Within a week after unloading the fully restored stock woodie from leaving its New Jersey home, Steve and Jeanette jumped into the pile of Michigan-grown maple and iron and pointed it toward the Southwest Woodie Show in Phoenix, Arizona. They left Orange County with a pack of hot rod woodies, but by the time they hit Palm Springs, California, their friends suggested Steve and Jeanette get a two-hour lead while they hung out in Palm Springs. If anyone ever needed to be convinced of a street rod's inherit superiority over a stocker, it wasn't Steve and Jeanette. After several hundred miles of nursing the 85-horse, 221-inch Flathead across the desert without air-conditioning, Steve was absolutely positive his decision to street rod his '40 was the right decision.
As soon as the old wagon made it back to Southern California, Steve and John Coleman stripped it down to the bare chassis and the choice was discussed whether to build around an aftermarket chassis or beef up the Ford's original frame. (It's funny to note major doubt settled in when the '40 was blown all apart and Steve took one look at its mangy skeleton, then wondered where his $45,000 had gone).
Armed with the knowledge that woodies require a lot of special structural support for their organic body structure, the decision was made to beef up and box the stock '40 Ford frame. Perhaps the best thing that ever happened to new or used frames was the introduction of powdercoating. The '40s upgraded chassis was sent to Kelly Inman and the crew at Specialized Coatings in Huntington Beach for a heavy dose of the glossy black goo.

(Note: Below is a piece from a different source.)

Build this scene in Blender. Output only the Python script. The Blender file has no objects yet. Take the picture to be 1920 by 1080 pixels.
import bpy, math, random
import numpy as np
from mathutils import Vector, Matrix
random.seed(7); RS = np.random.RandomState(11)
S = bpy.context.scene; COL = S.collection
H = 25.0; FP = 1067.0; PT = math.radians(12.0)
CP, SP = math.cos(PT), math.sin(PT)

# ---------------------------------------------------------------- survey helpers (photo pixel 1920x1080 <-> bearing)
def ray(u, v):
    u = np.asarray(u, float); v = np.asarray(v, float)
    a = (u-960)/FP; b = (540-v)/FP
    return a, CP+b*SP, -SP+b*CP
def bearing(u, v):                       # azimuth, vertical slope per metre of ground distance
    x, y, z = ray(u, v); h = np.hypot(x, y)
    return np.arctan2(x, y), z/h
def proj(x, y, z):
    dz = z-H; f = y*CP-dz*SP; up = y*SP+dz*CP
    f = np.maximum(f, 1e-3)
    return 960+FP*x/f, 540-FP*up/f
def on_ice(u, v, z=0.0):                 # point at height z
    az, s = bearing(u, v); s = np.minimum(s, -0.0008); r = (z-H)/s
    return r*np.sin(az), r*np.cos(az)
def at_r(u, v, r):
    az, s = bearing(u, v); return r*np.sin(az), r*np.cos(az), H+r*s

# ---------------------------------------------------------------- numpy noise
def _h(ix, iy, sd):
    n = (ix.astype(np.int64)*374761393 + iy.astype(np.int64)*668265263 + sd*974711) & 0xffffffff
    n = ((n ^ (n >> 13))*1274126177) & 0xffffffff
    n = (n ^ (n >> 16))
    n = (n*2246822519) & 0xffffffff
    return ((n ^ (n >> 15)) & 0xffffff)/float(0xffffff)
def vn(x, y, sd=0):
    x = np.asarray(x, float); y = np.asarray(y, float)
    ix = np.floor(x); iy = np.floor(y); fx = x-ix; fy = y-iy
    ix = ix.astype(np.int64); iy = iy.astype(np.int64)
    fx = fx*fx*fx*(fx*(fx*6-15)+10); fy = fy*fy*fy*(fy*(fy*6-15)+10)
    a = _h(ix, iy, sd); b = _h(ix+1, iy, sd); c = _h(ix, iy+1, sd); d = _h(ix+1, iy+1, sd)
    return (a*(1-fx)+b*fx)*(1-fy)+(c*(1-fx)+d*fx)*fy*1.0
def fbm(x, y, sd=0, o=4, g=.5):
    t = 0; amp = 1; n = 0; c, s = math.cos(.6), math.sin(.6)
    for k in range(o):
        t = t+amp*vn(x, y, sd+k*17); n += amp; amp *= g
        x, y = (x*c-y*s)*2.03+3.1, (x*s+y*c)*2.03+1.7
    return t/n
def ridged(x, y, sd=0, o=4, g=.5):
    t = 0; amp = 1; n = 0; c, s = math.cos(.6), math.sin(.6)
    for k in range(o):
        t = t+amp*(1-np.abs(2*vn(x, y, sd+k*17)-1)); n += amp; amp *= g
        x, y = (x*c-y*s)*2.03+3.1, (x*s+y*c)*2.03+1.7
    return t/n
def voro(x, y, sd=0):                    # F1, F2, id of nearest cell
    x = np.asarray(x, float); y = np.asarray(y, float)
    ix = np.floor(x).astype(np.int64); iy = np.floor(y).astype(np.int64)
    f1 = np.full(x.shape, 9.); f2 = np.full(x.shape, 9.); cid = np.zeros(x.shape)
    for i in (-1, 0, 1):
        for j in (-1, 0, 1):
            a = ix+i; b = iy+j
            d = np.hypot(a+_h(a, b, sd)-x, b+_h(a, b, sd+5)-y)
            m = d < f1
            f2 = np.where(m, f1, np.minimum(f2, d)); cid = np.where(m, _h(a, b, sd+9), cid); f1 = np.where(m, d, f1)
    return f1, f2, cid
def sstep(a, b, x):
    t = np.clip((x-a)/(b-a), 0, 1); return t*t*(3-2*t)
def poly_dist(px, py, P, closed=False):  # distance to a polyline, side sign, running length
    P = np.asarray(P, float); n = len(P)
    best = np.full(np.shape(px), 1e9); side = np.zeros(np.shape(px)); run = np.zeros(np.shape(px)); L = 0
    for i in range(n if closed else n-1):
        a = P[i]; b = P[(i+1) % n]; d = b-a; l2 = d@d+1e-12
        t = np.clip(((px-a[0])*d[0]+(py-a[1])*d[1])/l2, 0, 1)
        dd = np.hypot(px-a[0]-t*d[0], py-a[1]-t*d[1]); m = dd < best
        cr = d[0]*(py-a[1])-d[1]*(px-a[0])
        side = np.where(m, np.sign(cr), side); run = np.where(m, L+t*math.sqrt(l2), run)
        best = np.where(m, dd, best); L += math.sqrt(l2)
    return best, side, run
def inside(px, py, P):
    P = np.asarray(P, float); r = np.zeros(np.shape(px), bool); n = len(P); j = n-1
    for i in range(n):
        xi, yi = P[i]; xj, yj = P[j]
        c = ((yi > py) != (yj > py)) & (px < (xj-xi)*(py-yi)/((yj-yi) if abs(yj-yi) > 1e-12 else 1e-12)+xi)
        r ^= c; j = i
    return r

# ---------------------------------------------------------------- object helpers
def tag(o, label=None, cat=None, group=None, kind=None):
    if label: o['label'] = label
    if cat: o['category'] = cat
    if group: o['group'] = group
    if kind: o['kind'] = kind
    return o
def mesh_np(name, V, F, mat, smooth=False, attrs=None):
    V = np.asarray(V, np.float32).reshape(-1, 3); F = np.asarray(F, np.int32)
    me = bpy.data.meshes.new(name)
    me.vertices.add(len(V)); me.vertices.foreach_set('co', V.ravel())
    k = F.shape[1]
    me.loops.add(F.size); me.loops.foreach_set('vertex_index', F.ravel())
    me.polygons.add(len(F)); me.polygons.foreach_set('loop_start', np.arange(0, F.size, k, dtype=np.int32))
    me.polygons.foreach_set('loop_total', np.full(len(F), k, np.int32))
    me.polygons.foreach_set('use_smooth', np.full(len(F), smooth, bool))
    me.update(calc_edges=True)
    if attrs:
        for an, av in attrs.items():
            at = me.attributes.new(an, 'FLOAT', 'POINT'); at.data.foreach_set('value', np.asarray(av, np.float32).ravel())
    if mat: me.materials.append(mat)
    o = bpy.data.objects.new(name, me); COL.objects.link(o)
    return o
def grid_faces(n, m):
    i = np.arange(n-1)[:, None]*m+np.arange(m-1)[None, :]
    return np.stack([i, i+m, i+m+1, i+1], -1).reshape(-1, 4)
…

Old Fords aren't exactly famous for good brakes or sophisticated suspension. The woodie's straight axle and rear live axle, along with second-year juice drums, were swapped for high-tech replacements. On the woodie's nose, a Heidt's Superide IFS setup was installed, and on the rear, a Kugel IRS with a Ford 9-inch packing 3.73:1 gears was installed. To stop the Chevy-powered lumber pile, four 11-inch vented Wilwood discs pressurized via a Corvette master-cylinder and brake booster bring things to a halt. For rolling stock, a set of 17-inch Intro Twisted Matrix wheels was wrapped with Nitto rubber.
From Huntington Beach, the rolling chassis was hauled north on Beach Boulevard (Highway 39) to Limeworks in Whittier, California. The crew at Limeworks masterminded the build from this point on. The Ford's steel body parts, after a preassembly check, were returned south to the Body Palace in Huntington Beach for paint and bodywork. While the metal was out, the Eastern hard rock maple framework and birch inserts were entrusted to master woodworker Alex Guerro. Returning from wood and paint, the crew at Limeworks jumped back in the woodie and buttoned it all up to point where it was ready for Sergio at Orange Auto Upholstery to stitch up the woodie's interior.
At the onset of Steve Early's '40 Ford woodie project, his objective was to create his version of the ultimate street rod woodie for himself. As fate would have it, the very first time the car was viewed in public at the L.A. Roadsters' Father's Day show in Pomona, California, Wayne Grafton, a street rodder from British Columbia, Canada, took a liking to the woodie and made an offer. Although the offer was big dough, it was only 10 grand over what the car cost Steve to build. Steve thought it over and thought, "What the heck; it's the thrill of the hunt and not the kill." Steve Early's woodie now lives north of the border.